- **Your instructions**
Copy out all of the material exactly as presented.

- **Material provided**

****************

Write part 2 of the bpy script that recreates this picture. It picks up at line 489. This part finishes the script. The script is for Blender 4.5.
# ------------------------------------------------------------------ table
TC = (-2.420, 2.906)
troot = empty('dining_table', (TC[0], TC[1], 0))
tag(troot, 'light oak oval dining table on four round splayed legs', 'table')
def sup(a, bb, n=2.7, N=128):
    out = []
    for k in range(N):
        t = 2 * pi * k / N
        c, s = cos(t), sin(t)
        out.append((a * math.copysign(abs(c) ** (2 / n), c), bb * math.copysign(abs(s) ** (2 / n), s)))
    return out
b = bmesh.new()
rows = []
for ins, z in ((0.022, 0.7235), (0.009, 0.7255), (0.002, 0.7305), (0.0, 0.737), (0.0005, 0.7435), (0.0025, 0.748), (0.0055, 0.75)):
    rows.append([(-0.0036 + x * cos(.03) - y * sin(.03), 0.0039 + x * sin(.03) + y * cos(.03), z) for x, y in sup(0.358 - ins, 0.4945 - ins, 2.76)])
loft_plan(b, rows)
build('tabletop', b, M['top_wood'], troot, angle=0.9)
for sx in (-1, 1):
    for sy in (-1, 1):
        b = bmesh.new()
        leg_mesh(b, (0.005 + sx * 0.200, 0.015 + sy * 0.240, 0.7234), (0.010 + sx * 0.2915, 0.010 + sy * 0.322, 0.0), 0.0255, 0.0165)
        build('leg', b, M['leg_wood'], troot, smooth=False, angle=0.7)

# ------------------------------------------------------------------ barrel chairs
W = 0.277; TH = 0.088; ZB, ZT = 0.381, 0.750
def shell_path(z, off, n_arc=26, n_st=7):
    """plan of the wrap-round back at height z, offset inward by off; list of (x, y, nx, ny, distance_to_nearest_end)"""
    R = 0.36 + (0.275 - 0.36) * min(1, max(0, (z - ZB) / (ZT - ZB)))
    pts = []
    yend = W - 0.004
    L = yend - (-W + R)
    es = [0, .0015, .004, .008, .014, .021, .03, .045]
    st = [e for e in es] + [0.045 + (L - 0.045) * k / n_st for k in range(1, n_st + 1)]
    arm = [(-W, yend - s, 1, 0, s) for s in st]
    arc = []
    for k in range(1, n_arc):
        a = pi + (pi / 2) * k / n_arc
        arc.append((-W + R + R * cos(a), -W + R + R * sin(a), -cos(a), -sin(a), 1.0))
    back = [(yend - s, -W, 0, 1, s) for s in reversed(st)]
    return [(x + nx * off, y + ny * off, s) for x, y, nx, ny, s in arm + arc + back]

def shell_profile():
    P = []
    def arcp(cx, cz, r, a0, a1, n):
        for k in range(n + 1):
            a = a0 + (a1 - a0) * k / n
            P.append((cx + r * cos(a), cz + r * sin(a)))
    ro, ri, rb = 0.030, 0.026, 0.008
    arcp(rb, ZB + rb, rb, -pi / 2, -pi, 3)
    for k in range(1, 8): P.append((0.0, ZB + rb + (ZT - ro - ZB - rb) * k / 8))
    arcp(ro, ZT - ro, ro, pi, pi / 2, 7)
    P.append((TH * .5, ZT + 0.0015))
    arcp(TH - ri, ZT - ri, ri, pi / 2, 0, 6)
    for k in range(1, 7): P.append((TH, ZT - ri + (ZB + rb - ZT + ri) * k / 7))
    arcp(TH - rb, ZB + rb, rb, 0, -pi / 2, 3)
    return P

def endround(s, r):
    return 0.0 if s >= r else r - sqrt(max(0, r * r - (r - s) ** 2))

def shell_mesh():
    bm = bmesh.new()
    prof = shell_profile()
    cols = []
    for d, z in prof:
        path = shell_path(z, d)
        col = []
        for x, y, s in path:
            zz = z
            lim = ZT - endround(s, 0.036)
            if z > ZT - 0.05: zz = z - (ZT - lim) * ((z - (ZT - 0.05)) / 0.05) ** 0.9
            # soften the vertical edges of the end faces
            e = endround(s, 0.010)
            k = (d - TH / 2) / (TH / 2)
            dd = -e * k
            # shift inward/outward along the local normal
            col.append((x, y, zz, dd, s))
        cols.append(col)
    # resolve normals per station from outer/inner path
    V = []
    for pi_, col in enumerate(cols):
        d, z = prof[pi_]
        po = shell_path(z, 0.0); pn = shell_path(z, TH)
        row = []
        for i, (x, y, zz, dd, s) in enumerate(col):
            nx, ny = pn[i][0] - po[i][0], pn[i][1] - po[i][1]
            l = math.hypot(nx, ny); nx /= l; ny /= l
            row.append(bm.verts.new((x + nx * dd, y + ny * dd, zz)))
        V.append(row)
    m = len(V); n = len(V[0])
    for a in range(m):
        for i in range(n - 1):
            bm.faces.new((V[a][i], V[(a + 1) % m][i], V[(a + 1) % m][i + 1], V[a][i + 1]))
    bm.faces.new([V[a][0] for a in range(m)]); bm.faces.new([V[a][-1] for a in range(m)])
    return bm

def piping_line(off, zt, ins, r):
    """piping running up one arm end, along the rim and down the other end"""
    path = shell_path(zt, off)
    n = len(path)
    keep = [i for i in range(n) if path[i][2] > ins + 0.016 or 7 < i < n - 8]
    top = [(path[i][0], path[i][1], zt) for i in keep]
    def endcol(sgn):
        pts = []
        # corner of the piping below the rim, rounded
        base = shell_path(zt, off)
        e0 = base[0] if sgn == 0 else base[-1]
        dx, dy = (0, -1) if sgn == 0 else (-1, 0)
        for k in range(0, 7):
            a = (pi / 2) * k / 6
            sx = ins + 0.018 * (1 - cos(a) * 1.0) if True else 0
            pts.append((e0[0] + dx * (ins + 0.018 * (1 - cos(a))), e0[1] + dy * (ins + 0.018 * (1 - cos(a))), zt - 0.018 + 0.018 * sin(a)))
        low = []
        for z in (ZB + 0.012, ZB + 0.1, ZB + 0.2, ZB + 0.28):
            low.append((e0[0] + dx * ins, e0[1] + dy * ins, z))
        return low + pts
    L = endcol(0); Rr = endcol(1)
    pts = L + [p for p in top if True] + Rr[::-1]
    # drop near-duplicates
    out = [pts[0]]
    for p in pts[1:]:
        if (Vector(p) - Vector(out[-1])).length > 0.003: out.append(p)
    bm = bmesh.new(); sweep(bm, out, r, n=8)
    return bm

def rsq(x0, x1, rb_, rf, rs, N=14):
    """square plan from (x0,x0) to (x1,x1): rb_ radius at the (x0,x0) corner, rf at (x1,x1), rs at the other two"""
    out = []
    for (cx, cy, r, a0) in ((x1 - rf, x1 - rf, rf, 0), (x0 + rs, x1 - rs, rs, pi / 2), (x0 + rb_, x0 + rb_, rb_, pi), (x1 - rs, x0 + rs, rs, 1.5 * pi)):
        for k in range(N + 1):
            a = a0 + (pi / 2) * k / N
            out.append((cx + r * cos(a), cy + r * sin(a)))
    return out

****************

- **Problem solution**
Write part 2 of the bpy script that recreates this picture. It picks up at line 489. This part finishes the script. The script is for Blender 4.5.
# ------------------------------------------------------------------ table
TC = (-2.420, 2.906)
troot = empty('dining_table', (TC[0], TC[1], 0))
tag(troot, 'light oak oval dining table on four round splayed legs', 'table')
def sup(a, bb, n=2.7, N=128):
    out = []
    for k in range(N):
        t = 2 * pi * k / N
        c, s = cos(t), sin(t)
        out.append((a * math.copysign(abs(c) ** (2 / n), c), bb * math.copysign(abs(s) ** (2 / n), s)))
    return out
b = bmesh.new()
rows = []
for ins, z in ((0.022, 0.7235), (0.009, 0.7255), (0.002, 0.7305), (0.0, 0.737), (0.0005, 0.7435), (0.0025, 0.748), (0.0055, 0.75)):
    rows.append([(-0.0036 + x * cos(.03) - y * sin(.03), 0.0039 + x * sin(.03) + y * cos(.03), z) for x, y in sup(0.358 - ins, 0.4945 - ins, 2.76)])
loft_plan(b, rows)
build('tabletop', b, M['top_wood'], troot, angle=0.9)
for sx in (-1, 1):
    for sy in (-1, 1):
        b = bmesh.new()
        leg_mesh(b, (0.005 + sx * 0.200, 0.015 + sy * 0.240, 0.7234), (0.010 + sx * 0.2915, 0.010 + sy * 0.322, 0.0), 0.0255, 0.0165)
        build('leg', b, M['leg_wood'], troot, smooth=False, angle=0.7)

# ------------------------------------------------------------------ barrel chairs
W = 0.277; TH = 0.088; ZB, ZT = 0.381, 0.750
def shell_path(z, off, n_arc=26, n_st=7):
    """plan of the wrap-round back at height z, offset inward by off; list of (x, y, nx, ny, distance_to_nearest_end)"""
    R = 0.36 + (0.275 - 0.36) * min(1, max(0, (z - ZB) / (ZT - ZB)))
    pts = []
    yend = W - 0.004
    L = yend - (-W + R)
    es = [0, .0015, .004, .008, .014, .021, .03, .045]
    st = [e for e in es] + [0.045 + (L - 0.045) * k / n_st for k in range(1, n_st + 1)]
    arm = [(-W, yend - s, 1, 0, s) for s in st]
    arc = []
    for k in range(1, n_arc):
        a = pi + (pi / 2) * k / n_arc
        arc.append((-W + R + R * cos(a), -W + R + R * sin(a), -cos(a), -sin(a), 1.0))
    back = [(yend - s, -W, 0, 1, s) for s in reversed(st)]
    return [(x + nx * off, y + ny * off, s) for x, y, nx, ny, s in arm + arc + back]

def shell_profile():
    P = []
    def arcp(cx, cz, r, a0, a1, n):
        for k in range(n + 1):
            a = a0 + (a1 - a0) * k / n
            P.append((cx + r * cos(a), cz + r * sin(a)))
    ro, ri, rb = 0.030, 0.026, 0.008
    arcp(rb, ZB + rb, rb, -pi / 2, -pi, 3)
    for k in range(1, 8): P.append((0.0, ZB + rb + (ZT - ro - ZB - rb) * k / 8))
    arcp(ro, ZT - ro, ro, pi, pi / 2, 7)
    P.append((TH * .5, ZT + 0.0015))
    arcp(TH - ri, ZT - ri, ri, pi / 2, 0, 6)
    for k in range(1, 7): P.append((TH, ZT - ri + (ZB + rb - ZT + ri) * k / 7))
    arcp(TH - rb, ZB + rb, rb, 0, -pi / 2, 3)
    return P

def endround(s, r):
    return 0.0 if s >= r else r - sqrt(max(0, r * r - (r - s) ** 2))

def shell_mesh():
    bm = bmesh.new()
    prof = shell_profile()
    cols = []
    for d, z in prof:
        path = shell_path(z, d)
        col = []
        for x, y, s in path:
            zz = z
            lim = ZT - endround(s, 0.036)
            if z > ZT - 0.05: zz = z - (ZT - lim) * ((z - (ZT - 0.05)) / 0.05) ** 0.9
            # soften the vertical edges of the end faces
            e = endround(s, 0.010)
            k = (d - TH / 2) / (TH / 2)
            dd = -e * k
            # shift inward/outward along the local normal
            col.append((x, y, zz, dd, s))
        cols.append(col)
    # resolve normals per station from outer/inner path
    V = []
    for pi_, col in enumerate(cols):
        d, z = prof[pi_]
        po = shell_path(z, 0.0); pn = shell_path(z, TH)
        row = []
        for i, (x, y, zz, dd, s) in enumerate(col):
            nx, ny = pn[i][0] - po[i][0], pn[i][1] - po[i][1]
            l = math.hypot(nx, ny); nx /= l; ny /= l
            row.append(bm.verts.new((x + nx * dd, y + ny * dd, zz)))
        V.append(row)
    m = len(V); n = len(V[0])
    for a in range(m):
        for i in range(n - 1):
            bm.faces.new((V[a][i], V[(a + 1) % m][i], V[(a + 1) % m][i + 1], V[a][i + 1]))
    bm.faces.new([V[a][0] for a in range(m)]); bm.faces.new([V[a][-1] for a in range(m)])
    return bm

def piping_line(off, zt, ins, r):
    """piping running up one arm end, along the rim and down the other end"""
    path = shell_path(zt, off)
    n = len(path)
    keep = [i for i in range(n) if path[i][2] > ins + 0.016 or 7 < i < n - 8]
    top = [(path[i][0], path[i][1], zt) for i in keep]
    def endcol(sgn):
        pts = []
        # corner of the piping below the rim, rounded
        base = shell_path(zt, off)
        e0 = base[0] if sgn == 0 else base[-1]
        dx, dy = (0, -1) if sgn == 0 else (-1, 0)
        for k in range(0, 7):
            a = (pi / 2) * k / 6
            sx = ins + 0.018 * (1 - cos(a) * 1.0) if True else 0
            pts.append((e0[0] + dx * (ins + 0.018 * (1 - cos(a))), e0[1] + dy * (ins + 0.018 * (1 - cos(a))), zt - 0.018 + 0.018 * sin(a)))
        low = []
        for z in (ZB + 0.012, ZB + 0.1, ZB + 0.2, ZB + 0.28):
            low.append((e0[0] + dx * ins, e0[1] + dy * ins, z))
        return low + pts
    L = endcol(0); Rr = endcol(1)
    pts = L + [p for p in top if True] + Rr[::-1]
    # drop near-duplicates
    out = [pts[0]]
    for p in pts[1:]:
        if (Vector(p) - Vector(out[-1])).length > 0.003: out.append(p)
    bm = bmesh.new(); sweep(bm, out, r, n=8)
    return bm

def rsq(x0, x1, rb_, rf, rs, N=14):
    """square plan from (x0,x0) to (x1,x1): rb_ radius at the (x0,x0) corner, rf at (x1,x1), rs at the other two"""
    out = []
    for (cx, cy, r, a0) in ((x1 - rf, x1 - rf, rf, 0), (x0 + rs, x1 - rs, rs, pi / 2), (x0 + rb_, x0 + rb_, rb_, pi), (x1 - rs, x0 + rs, rs, 1.5 * pi)):
        for k in range(N + 1):
            a = a0 + (pi / 2) * k / N
            out.append((cx + r * cos(a), cy + r * sin(a)))
    return out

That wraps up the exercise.